Monday, July 16, 2007

Honeymoon Continues - Volcano, HI

As the Big Island came into sight through the airplane window, Courtney and I knew that we were visiting a place wholly different from crowded Oahu. Hilo, the Big Island's biggest and Hawaii's second largest city at 47,000 people, is a quaint, but sleepy town on the island's eastern shore.

Once we picked up our Chevy Cobalt from Avis, we ventured into Hilo town and made the farmer's market our first stop. We were in heaven as the produce was all locally-grown and much cheaper than our neighborhood Safeway. We bought hothouse tomatoes, Japanese (burpless) cucumbers, a giant avocado, mangoes and a huge bag of papayas (this must be peak season as I got 7 for $2!!).

After the market, we explored more of Hilo, then made the 30-mile drive West to Volcano, home of Hawaii Volcanoes National Park. The Guest Cottage at the Volcano Rainforest Retreat was heavenly, complete with a cozy, but adequate kitchen and a woodburning stove.

The next few mornings we got up early to hike around the national park. It's tough to describe how odd the terrain was at the bottom of the different caldera, but if I had to sum it up in one word, it would be "otherworldly." I kept commenting to Courtney that it seemed like we were on a different planet - minus the few plants springing up now and then. The scene was terrific - the Alpha and Omega. Some parts of the caldera were completely barren, a wasteland representative of a place where all life ceases to exist. Other areas were hopeful and inspiring as Ohia trees and ferns were springing up, almost unbelievably, in the black volcanic rock - proving the fortitude and perseverance of Mother Nature.

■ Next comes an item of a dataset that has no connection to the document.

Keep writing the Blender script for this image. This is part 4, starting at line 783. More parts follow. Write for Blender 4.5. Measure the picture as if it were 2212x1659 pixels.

Other highlights were walking through an underground lava tube that was once filled with molten magma and steam vents where the the subterranean heat was close enough to the surface to heat rainwater seeping down, turning it to steam.

Check my album for photos from this part of our trip.

Friday, July 13, 2007

Honeymoon Begins - Latta, SC

Latta, South Carolina, was a tiny town stuck in a simpler time with tree-lined streets and a downtown post office and library. Everything in walking distance and everything quiet (of course, we were there on a Sunday), tucked just far enough away from I-95 for it to be sheltered from Interstate visitors. Courtney and I left the wedding reception at about 10 p.m. and made the 35-minute drive to Abingdon Manor - a Greek Revival mansion set on a lush yard complete with magnolia trees and an enviable herb garden.

The next morning Courtney and I awoke, feeling pretty well-recuperated from the previous day's festivities, and readied ourselves for church at the quaint Methodist church down the street. We were the obvious newbies in the small congregation, and after the service, Ms. Iratene Henry welcomed us, inviting us to their monthly pot-luck lunch. It didn't take much to convince us, as we hadn't at that point given much thought to where we would have lunch on a Sunday in sleepy little Latta. Ms. Iratene was a very gracious host, introducing us to everyone and quickly making us feel like celebrities (a few folks had seen our picture in the Florence Daily News that morning).

Lunch was a great mixture of summer food with squash casserole, shrimp and grits, deviled eggs and an incredible creamy pecan cake for dessert. We had a wonderful time, and it was a perfect reminder of the generosity and graciousness of small-town America - something Courtney and I have been away from for a long time now.

Monday morning we rode to Charlotte with Courtney's parents and brother, Chris. We connected in Atlanta for the 9-hour plane ride back to Honolulu. Although we were dreading returning home (mainly because it means returning to work), arriving in Honolulu to 75-degree weather and a light Hawaiian mist was definitely refreshing.

Remodeling Update

I laid the tile and Courtney and I painted this bathroom before we left for the mainland. We planned to finish it completely during our one-day visit home between the wedding and the honeymoon. It went down to the wire, but we did finish before we left - leaving it in pristine condition for our new roommate. It seems with remodeling there are endless frustrations and complications, but when it's all said and done, the feeling of accomplishment is overwhelming.